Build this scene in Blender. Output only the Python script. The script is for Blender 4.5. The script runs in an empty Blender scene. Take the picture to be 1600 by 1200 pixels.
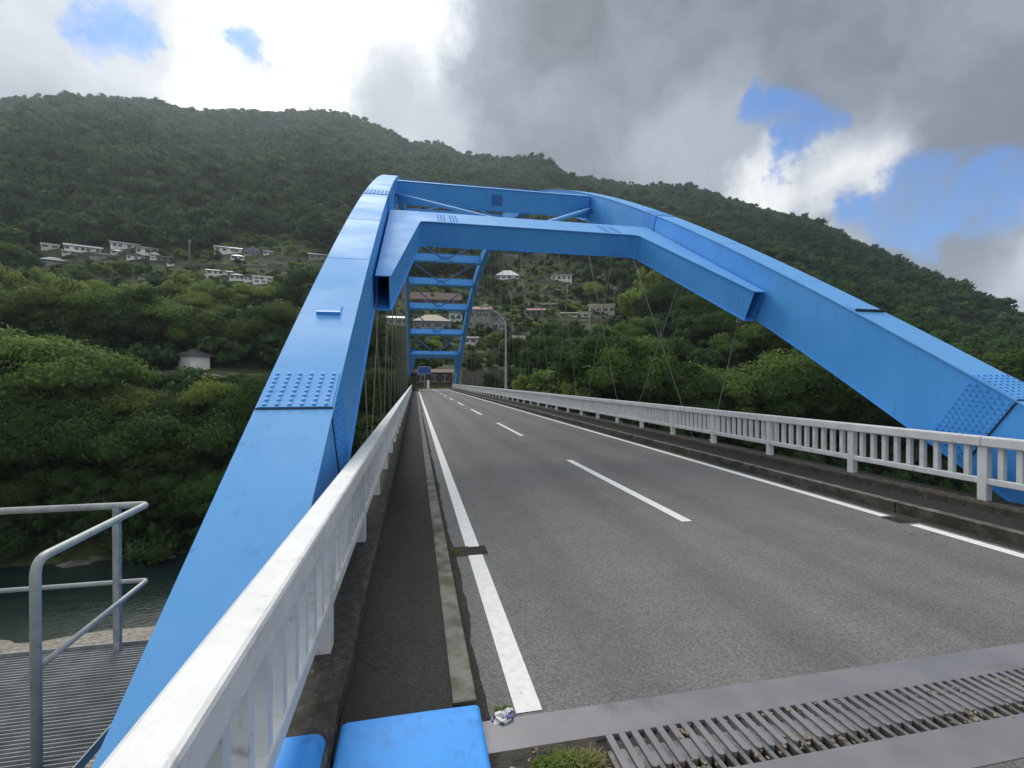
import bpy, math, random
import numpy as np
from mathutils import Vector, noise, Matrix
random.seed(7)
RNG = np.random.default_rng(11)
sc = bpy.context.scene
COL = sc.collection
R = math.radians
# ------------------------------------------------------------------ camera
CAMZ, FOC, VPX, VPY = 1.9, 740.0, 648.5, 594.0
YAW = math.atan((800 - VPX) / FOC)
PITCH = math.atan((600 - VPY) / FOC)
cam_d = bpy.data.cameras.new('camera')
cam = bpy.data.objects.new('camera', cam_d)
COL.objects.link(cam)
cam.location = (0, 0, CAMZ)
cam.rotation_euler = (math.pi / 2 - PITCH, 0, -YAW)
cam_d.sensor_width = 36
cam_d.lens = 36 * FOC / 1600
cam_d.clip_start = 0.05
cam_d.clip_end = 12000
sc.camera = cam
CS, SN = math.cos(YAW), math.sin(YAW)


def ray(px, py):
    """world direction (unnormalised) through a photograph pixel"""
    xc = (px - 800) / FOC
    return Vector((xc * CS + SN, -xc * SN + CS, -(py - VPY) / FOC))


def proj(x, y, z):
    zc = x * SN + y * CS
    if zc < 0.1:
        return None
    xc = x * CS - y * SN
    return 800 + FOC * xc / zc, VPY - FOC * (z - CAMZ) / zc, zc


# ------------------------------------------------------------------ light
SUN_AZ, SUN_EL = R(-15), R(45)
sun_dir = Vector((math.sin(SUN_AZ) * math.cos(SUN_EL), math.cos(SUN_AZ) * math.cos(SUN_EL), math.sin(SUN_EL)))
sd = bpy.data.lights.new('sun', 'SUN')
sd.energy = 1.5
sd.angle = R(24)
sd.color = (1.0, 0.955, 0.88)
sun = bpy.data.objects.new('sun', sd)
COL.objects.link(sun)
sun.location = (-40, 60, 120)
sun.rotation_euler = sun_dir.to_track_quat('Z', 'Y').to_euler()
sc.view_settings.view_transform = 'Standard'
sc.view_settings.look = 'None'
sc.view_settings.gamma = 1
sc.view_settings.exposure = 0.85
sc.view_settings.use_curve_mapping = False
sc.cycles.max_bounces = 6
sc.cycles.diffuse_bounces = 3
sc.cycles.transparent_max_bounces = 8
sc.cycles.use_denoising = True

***

*DIRECTIONS:*
The answer is the number of lines in the preceding material that hold "scene"; write that number and nothing else.

*THE COMPLETED TASK:*
2